Ants and borax

Ants have invaded my home and searching the web seems to favour borax as an effective solution. I’m curious as to how the borax works. The best answer I’ve found so far involves the ants respiratory system, but I’m curious as to how they can carry it back to the nest and not be affected?

as far as I know they do not carry it back to the nest per se, they inhale it into their spicules and it does tissue damage on the individual ant [or roach or flea] which kills that specific bug

My understanding is that borax is an abrasive and kills insects by scratching holes in their exoskeletons, causing them to lose water and die by desiccation. It takes some time to work, so ants are able to carry it around without being killed immediately.

Minor correction; that should be spiracles (openings that admit air into the insect’s body).

That sounds more like the mode of action of Diatomaceous earth than Borax,

You wouldn’t mix a water soluble abrasive agent with food such as peanut butter or maple and expect it to work. Borax is sometimes used this way.

Borax is a pretty good buffering and chelating agent, seems to me it works through those properties rather than as a simple mechanical agent.

I know nothing about how borax specifically affects an ant. However, I offer that the affect is not restricted to borax. I also had ants regularly moving along a specific path in my home. I dusted the area with talcum powder and from that moment on, never saw another ant.

By dusting, I mean that I tipped the container upside down, then to a 90 degree angle and squeezed it. The amount of talc that was deposited was nearly invisible and could be mistaken for light dust. One application lasts from Spring until Fall.

Quite a few sites I found allege that the method of action of borax is as a cuticle abrasive, but since they are non-technical I acknowledge they could well be wrong. The most technical article I found says boric acid is a slow-acting stomach poison.

Yes, I noticed that. It’s exactly the sort of disinformation the internet excels at spreading.
Not only is borax a water soluble material, but it’s not even a particularly hard material. It also tends to come in granules that are bigger than say, table salt. If it worked through abrasion, you’d expect salt and sugar to be effective as well, They are not.

If you place some under a stereo microscope you’ll see that it’s packed with 20-mule teams.
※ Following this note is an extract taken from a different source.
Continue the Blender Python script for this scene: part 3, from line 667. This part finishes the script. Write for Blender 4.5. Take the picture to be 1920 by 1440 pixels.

These wagons run down the ants, scratching up their exoskeletons and causing dessication.

Next week: the truth behind Sea Monkeys’ castles!

My (possibly flawed) understanding is that it chemically dissolves the waxy seals on the joints in the legs and exoskeleton, causing the dessication.

This was in response to the effect of boric acid on cockroaches, but:

There seems to be a consensus that the effect is primarily on the exoskeleton, although the precise means by which the acid damages it seems to be unclear.